A friend of mine who works in the automotive industry was telling me today about poka-yoke. (Or "pokayoke".) Pronounced to rhyme with "okey dokey", and meaning "mistake proofing" it is a Japanese word for a design concept; making components so that the only way they will plug together or be used is the correct way, so as to reduce errors in assembly. Ports on your computer would be a good example - most are asymmetric or have missing pins so that you can't successfully plug a peripheral cable in upside down.

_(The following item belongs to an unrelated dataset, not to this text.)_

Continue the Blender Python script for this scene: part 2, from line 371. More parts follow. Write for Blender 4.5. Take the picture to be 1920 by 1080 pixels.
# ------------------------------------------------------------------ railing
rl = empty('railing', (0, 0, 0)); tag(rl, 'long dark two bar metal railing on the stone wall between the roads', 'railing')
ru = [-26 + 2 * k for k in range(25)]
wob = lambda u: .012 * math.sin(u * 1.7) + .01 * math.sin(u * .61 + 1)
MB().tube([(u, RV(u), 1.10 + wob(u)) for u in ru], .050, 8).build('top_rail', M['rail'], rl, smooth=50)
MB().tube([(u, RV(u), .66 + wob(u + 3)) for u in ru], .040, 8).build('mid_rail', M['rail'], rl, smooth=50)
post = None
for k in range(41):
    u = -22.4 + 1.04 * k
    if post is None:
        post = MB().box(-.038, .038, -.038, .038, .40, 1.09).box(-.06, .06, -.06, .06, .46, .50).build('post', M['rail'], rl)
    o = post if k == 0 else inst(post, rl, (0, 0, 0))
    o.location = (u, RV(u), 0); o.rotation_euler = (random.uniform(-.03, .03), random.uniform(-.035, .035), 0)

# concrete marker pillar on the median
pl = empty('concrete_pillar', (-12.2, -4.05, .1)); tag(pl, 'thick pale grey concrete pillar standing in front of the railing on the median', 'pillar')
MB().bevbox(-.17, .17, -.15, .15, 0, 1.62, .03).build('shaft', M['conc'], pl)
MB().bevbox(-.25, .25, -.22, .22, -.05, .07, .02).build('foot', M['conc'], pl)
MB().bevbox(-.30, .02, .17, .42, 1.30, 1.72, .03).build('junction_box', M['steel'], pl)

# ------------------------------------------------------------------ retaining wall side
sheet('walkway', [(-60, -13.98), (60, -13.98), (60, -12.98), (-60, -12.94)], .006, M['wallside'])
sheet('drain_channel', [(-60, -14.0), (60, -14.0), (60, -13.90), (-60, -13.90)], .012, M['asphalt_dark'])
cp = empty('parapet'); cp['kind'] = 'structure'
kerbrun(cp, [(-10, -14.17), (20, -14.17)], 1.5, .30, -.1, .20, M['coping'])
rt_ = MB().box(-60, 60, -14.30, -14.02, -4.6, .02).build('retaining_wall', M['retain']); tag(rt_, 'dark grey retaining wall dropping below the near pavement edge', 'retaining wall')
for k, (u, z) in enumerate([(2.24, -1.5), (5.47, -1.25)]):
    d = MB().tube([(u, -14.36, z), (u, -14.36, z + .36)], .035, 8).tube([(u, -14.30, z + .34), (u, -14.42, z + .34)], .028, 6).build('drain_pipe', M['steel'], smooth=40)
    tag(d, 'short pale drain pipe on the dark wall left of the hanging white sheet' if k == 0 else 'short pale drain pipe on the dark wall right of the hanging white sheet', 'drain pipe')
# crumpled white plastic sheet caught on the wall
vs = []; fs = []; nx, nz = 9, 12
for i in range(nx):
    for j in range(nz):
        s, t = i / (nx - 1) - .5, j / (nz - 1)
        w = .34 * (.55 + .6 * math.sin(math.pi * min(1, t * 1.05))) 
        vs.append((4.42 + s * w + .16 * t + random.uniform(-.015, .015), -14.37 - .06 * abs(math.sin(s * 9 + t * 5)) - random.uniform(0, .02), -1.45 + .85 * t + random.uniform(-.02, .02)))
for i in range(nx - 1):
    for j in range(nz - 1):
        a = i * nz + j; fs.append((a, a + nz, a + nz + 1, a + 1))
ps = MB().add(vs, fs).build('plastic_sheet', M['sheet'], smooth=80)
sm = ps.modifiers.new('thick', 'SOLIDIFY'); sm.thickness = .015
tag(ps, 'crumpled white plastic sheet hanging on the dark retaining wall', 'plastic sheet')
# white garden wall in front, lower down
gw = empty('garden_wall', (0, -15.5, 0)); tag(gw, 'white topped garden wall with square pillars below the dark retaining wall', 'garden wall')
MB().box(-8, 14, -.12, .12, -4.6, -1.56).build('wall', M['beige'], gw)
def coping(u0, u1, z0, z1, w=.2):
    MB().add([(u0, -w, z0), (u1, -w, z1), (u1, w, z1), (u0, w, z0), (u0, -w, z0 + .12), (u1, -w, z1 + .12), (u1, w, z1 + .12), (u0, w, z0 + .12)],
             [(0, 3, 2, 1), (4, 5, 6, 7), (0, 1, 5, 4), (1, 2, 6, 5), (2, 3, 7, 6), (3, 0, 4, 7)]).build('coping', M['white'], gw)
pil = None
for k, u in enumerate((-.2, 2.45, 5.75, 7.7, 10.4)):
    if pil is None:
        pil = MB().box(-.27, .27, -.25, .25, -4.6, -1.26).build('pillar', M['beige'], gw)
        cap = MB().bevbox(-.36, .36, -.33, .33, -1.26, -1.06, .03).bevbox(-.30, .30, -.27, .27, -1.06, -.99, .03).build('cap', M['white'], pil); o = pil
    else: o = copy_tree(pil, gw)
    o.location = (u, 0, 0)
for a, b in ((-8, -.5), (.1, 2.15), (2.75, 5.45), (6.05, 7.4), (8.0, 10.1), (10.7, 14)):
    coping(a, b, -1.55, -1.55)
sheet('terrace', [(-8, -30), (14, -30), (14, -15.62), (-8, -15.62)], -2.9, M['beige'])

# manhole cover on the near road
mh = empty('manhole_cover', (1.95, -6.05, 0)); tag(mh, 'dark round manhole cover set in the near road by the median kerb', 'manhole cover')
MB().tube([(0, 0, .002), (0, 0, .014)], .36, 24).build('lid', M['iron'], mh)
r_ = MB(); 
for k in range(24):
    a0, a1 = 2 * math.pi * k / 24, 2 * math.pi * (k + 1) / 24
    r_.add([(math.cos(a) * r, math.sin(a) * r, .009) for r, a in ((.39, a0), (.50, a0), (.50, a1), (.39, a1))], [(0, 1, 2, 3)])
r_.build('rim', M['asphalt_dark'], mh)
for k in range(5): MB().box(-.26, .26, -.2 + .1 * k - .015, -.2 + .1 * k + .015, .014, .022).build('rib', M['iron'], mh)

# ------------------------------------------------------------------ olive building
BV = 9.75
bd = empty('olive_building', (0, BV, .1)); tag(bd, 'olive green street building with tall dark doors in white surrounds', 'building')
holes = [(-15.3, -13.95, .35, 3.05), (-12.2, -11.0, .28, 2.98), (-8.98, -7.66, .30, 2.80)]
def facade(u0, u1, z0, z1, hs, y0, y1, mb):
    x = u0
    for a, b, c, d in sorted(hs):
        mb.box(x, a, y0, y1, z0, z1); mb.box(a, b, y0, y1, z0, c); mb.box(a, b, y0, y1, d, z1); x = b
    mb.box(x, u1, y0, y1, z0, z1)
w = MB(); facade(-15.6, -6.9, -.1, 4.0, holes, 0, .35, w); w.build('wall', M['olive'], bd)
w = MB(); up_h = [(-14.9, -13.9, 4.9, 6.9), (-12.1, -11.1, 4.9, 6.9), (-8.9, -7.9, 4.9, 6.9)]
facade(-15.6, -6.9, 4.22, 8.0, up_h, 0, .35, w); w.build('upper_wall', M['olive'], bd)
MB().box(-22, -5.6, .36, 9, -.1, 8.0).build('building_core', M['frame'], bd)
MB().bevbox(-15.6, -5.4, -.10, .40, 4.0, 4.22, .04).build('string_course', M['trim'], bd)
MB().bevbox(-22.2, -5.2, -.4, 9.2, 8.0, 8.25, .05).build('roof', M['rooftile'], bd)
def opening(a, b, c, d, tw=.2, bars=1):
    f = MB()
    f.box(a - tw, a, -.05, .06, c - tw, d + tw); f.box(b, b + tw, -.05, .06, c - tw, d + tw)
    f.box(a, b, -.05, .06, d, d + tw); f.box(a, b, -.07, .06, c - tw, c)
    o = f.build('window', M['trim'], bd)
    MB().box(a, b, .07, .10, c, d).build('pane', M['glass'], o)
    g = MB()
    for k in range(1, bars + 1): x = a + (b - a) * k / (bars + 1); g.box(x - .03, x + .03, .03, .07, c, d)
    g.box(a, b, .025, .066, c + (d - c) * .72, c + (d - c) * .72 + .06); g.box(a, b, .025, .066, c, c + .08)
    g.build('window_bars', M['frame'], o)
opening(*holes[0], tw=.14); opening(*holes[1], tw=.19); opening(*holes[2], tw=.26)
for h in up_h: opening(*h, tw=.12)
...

The idea of designing a process so that mistakes are (preferably) impossible or at least easy to detect and understand is of course more widely applicable than just to the field of plugging things in. John Grout's mistake-proofing center has a page of examples of various kinds of physical objects that are designed in a mistake-proofing kind of way. Clearly poka-yoke is a concept that has a lot in common with usability, and this article "Using Poka-Yoke Techniques for Early Defect Detection" ( by Harry Robinson , a Paper presented at the Sixth International Conference on Software Testing Analysis and Review (STAR'97)) discusses applying the concept to software design - for example, the keyboard shortcuts for program menus.
It's not to be confused with pokeoke: which is possibly an alternative spelling but is also a gathering where the entertainment consists of poker and karaoke :-)
It's also, of course a fun word to say - even better than saying "flong".
NB- this article was first posted 18 Feb 07, then was edited on 20 Feb (when I was tipped off that poka-yoke was a more common spelling than my original guess of pokey-okey, and so discovered some more web resources).